I do know that "love-making" didn't carry the same definition then that it does now, but I'm struck by how these scenes would have spoken to a variety of teens--the ones who didn't do much more than kiss AND the ones who were actually having sex. Nicely done, Mrs. Emery.
I think sometimes these books are not considered YA by people because for the most part there's nothing in them that would be too much for a middle-grade reader who happened along them--but that doesn't mean they aren't YA. All media at that time was less explicit--TV shows and movies, too. These were books written for teenagers, displaying the same kinds of characteristics that define YA today--seeking identity apart from one's parents and finding a place in society.

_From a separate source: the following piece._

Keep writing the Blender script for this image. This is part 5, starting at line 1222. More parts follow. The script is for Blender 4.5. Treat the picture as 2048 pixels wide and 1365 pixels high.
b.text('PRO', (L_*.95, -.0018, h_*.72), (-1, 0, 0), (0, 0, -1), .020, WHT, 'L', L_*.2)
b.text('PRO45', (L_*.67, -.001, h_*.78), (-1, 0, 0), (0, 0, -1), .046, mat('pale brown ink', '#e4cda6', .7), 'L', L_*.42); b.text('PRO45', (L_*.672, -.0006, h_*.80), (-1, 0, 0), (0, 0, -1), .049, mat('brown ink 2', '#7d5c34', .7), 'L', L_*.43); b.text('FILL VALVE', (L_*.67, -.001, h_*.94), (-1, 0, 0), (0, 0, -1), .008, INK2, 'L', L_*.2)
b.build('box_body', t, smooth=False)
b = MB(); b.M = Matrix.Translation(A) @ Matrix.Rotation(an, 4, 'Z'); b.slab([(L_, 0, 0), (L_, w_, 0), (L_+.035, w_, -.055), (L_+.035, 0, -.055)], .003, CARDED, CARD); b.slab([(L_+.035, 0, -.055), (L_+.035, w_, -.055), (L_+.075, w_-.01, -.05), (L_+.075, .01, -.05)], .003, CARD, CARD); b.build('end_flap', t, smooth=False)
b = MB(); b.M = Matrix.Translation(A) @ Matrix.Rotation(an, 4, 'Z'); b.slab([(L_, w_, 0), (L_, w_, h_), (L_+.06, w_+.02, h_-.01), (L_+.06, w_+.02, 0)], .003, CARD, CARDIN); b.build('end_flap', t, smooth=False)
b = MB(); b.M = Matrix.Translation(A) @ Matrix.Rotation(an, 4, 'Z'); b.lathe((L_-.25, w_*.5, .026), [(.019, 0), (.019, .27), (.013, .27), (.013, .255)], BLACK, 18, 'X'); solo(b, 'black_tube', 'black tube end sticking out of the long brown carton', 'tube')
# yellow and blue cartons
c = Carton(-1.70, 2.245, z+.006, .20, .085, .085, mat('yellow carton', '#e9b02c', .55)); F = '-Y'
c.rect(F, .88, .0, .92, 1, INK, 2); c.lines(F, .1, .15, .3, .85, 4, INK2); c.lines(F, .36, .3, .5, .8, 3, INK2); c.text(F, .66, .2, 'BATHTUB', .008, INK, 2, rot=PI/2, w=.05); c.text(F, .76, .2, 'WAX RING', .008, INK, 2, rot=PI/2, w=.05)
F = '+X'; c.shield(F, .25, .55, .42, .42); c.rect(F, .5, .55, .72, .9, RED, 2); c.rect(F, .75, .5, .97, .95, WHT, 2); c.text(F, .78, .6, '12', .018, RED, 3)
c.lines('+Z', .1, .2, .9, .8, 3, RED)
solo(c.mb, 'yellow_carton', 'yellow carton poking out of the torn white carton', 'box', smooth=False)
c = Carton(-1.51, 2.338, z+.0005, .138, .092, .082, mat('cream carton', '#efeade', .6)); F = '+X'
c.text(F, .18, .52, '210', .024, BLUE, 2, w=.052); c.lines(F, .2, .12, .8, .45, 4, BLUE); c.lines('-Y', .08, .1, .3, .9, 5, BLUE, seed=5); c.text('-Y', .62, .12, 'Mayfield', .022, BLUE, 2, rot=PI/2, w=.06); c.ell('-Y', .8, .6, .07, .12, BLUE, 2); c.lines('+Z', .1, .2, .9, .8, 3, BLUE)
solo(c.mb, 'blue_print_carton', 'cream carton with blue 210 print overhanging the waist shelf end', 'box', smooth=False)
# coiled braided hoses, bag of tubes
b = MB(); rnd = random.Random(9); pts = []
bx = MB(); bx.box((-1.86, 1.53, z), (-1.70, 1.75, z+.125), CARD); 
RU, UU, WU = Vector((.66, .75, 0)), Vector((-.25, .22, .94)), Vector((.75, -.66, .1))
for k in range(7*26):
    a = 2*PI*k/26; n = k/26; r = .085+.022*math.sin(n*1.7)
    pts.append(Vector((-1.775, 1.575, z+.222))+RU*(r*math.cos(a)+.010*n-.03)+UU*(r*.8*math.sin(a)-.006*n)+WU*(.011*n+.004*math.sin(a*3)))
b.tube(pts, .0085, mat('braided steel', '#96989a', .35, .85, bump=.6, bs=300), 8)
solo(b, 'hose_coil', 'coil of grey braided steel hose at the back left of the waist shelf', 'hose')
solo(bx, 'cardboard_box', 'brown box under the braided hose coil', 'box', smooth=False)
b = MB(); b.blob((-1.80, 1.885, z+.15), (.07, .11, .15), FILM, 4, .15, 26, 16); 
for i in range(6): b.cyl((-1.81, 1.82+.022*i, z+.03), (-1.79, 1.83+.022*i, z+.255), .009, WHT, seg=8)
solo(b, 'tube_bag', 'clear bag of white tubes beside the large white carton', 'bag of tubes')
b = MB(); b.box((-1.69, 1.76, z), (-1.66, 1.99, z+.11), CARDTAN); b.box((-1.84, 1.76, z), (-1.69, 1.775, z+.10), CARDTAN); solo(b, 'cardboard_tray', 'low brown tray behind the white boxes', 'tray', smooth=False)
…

We can go back and back, to
Seventeenth Summer published in 1942, to
Anne of Avonlea, checked
out by Ella and Henny (from the adult section!) just before World War 1, to
The Little Colonel's Knight Comes Riding, which Betsy Ray read when she was no less than 15 in 1907. Have I got you convinced?
And I think there's another important reason YA is more plentiful now--
a number of adult books published back in the day probably would be published as YA if they were written now (
I Capture the Castle,
To Kill a Mockingbird,
A Separate Peace). My mother, born in 1949, remembers loving Edna Ferber when she was a teenager; I read
Show Boat at 16 and loved it, too. Ferber might have been marketed as a young adult author, these days. And it works the other way, too--let's look at my beloved
Tender Morsels--Margo Lanagan has mentioned that it wasn't written as a young adult book. In 1940, it definitely would have been in the adult section. Some publisher saw a market (and, I hope, a message) for teens there. And it's still being published as both an adult and a teen book.
Perhaps what bothers me about the claim "there wasn't any YA, or at least any good YA, when I was a kid" is that besides being untrue, it derails what could be an interesting conversation--how is YA
different today from how it used to be? In what ways is it similar?